What needs to be done ▸
Every line of the material is to be quoted verbatim, minus the pictures.
━━━━━━━━━━━━━━━━
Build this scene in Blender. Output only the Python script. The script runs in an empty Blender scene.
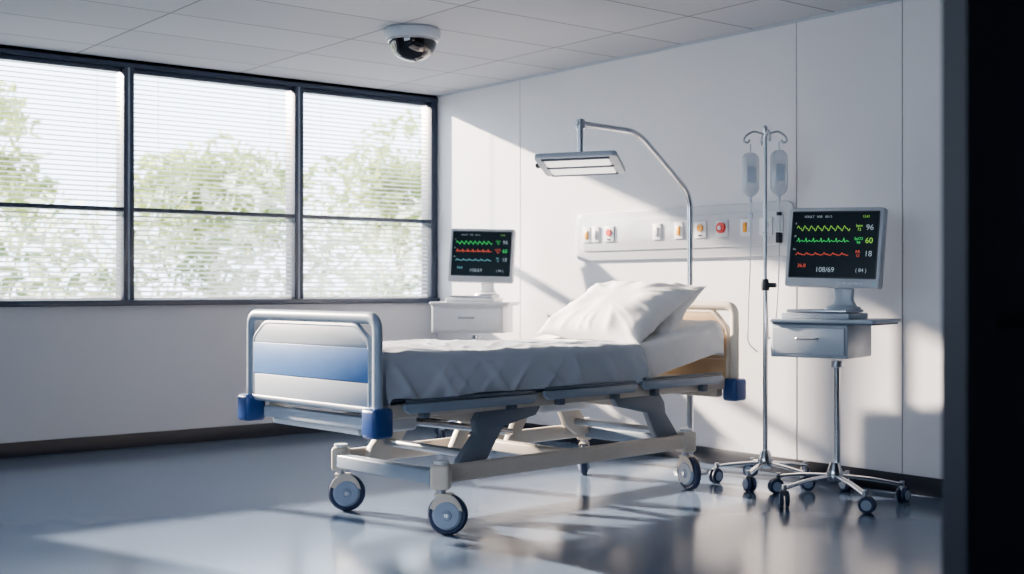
import bpy, bmesh, math, random
from mathutils import Vector, Matrix, noise
random.seed(7)
scene = bpy.context.scene
COL = scene.collection

# ------------------------------------------------------------ materials
def mat(name, col, rough=0.5, metal=0.0, var=0.04, scale=8.0, bump=0.0, bscale=60.0, trans=0.0, coat=0.0, emit=None, estr=0.0, alpha=1.0, spec=0.5):
    m = bpy.data.materials.new(name); m.use_nodes = True
    nt = m.node_tree; b = nt.nodes['Principled BSDF']
    tc = nt.nodes.new('ShaderNodeTexCoord')
    n = nt.nodes.new('ShaderNodeTexNoise'); n.inputs['Scale'].default_value = scale; n.inputs['Detail'].default_value = 3
    nt.links.new(tc.outputs['Object'], n.inputs['Vector'])
    r = nt.nodes.new('ShaderNodeValToRGB')
    c = list(col)[:3]
    r.color_ramp.elements[0].position = 0.3; r.color_ramp.elements[1].position = 0.7
    r.color_ramp.elements[0].color = [max(0, x*(1-var)) for x in c]+[1]
    r.color_ramp.elements[1].color = [min(1, x*(1+var)) for x in c]+[1]
    nt.links.new(n.outputs['Fac'], r.inputs['Fac'])
    nt.links.new(r.outputs['Color'], b.inputs['Base Color'])
    b.inputs['Roughness'].default_value = rough
    b.inputs['Metallic'].default_value = metal
    b.inputs['Transmission Weight'].default_value = trans
    b.inputs['Coat Weight'].default_value = coat
    b.inputs['Alpha'].default_value = alpha
    b.inputs['Specular IOR Level'].default_value = spec
    if emit:
        b.inputs['Emission Color'].default_value = (*emit, 1); b.inputs['Emission Strength'].default_value = estr
    if bump > 0:
        n2 = nt.nodes.new('ShaderNodeTexNoise'); n2.inputs['Scale'].default_value = bscale; n2.inputs['Detail'].default_value = 4
        nt.links.new(tc.outputs['Object'], n2.inputs['Vector'])
        bp = nt.nodes.new('ShaderNodeBump'); bp.inputs['Strength'].default_value = bump; bp.inputs['Distance'].default_value = 0.01
        nt.links.new(n2.outputs['Fac'], bp.inputs['Height']); nt.links.new(bp.outputs['Normal'], b.inputs['Normal'])
    return m

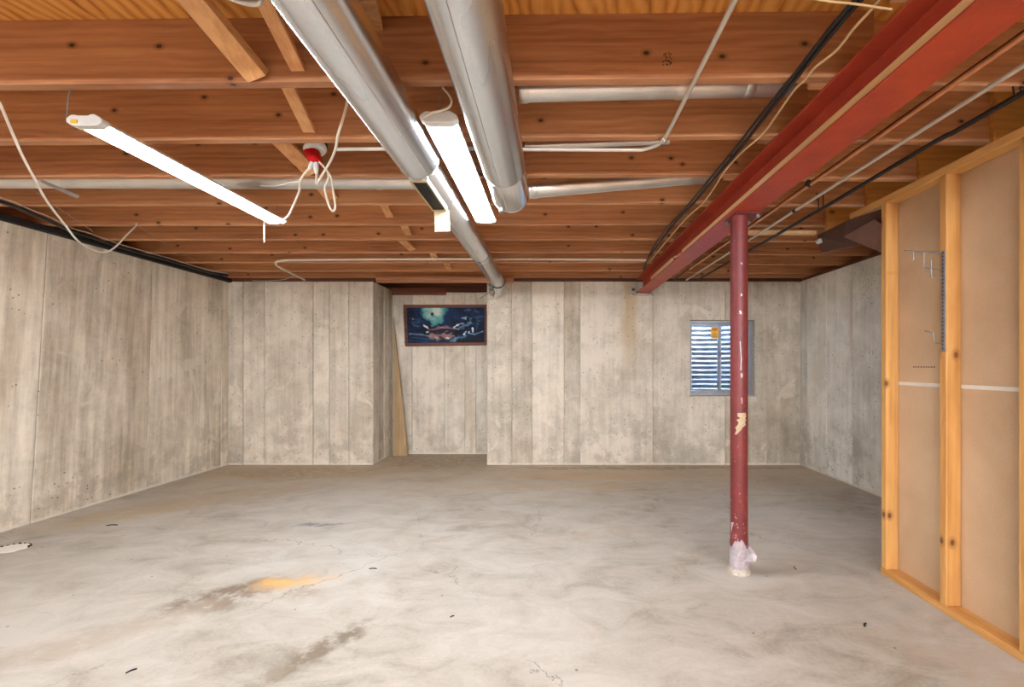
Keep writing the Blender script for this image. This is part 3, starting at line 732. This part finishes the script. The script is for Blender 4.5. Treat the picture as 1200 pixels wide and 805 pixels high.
━━━━━━━━━━━━━━━━
Full solution ▸
Build this scene in Blender. Output only the Python script. The script runs in an empty Blender scene.
import bpy, bmesh, math, random
from mathutils import Vector, Matrix, noise
random.seed(7)
scene = bpy.context.scene
COL = scene.collection

# ------------------------------------------------------------ materials
def mat(name, col, rough=0.5, metal=0.0, var=0.04, scale=8.0, bump=0.0, bscale=60.0, trans=0.0, coat=0.0, emit=None, estr=0.0, alpha=1.0, spec=0.5):
    m = bpy.data.materials.new(name); m.use_nodes = True
    nt = m.node_tree; b = nt.nodes['Principled BSDF']
    tc = nt.nodes.new('ShaderNodeTexCoord')
    n = nt.nodes.new('ShaderNodeTexNoise'); n.inputs['Scale'].default_value = scale; n.inputs['Detail'].default_value = 3
    nt.links.new(tc.outputs['Object'], n.inputs['Vector'])
    r = nt.nodes.new('ShaderNodeValToRGB')
    c = list(col)[:3]
    r.color_ramp.elements[0].position = 0.3; r.color_ramp.elements[1].position = 0.7
    r.color_ramp.elements[0].color = [max(0, x*(1-var)) for x in c]+[1]
    r.color_ramp.elements[1].color = [min(1, x*(1+var)) for x in c]+[1]
    nt.links.new(n.outputs['Fac'], r.inputs['Fac'])
    nt.links.new(r.outputs['Color'], b.inputs['Base Color'])
    b.inputs['Roughness'].default_value = rough
    b.inputs['Metallic'].default_value = metal
    b.inputs['Transmission Weight'].default_value = trans
    b.inputs['Coat Weight'].default_value = coat
    b.inputs['Alpha'].default_value = alpha
    b.inputs['Specular IOR Level'].default_value = spec
    if emit:
        b.inputs['Emission Color'].default_value = (*emit, 1); b.inputs['Emission Strength'].default_value = estr
    if bump > 0:
        n2 = nt.nodes.new('ShaderNodeTexNoise'); n2.inputs['Scale'].default_value = bscale; n2.inputs['Detail'].default_value = 4
        nt.links.new(tc.outputs['Object'], n2.inputs['Vector'])
        bp = nt.nodes.new('ShaderNodeBump'); bp.inputs['Strength'].default_value = bump; bp.inputs['Distance'].default_value = 0.01
        nt.links.new(n2.outputs['Fac'], bp.inputs['Height']); nt.links.new(bp.outputs['Normal'], b.inputs['Normal'])
    return m

Keep writing the Blender script for this image. This is part 3, starting at line 732. This part finishes the script. The script is for Blender 4.5. Treat the picture as 1200 pixels wide and 805 pixels high.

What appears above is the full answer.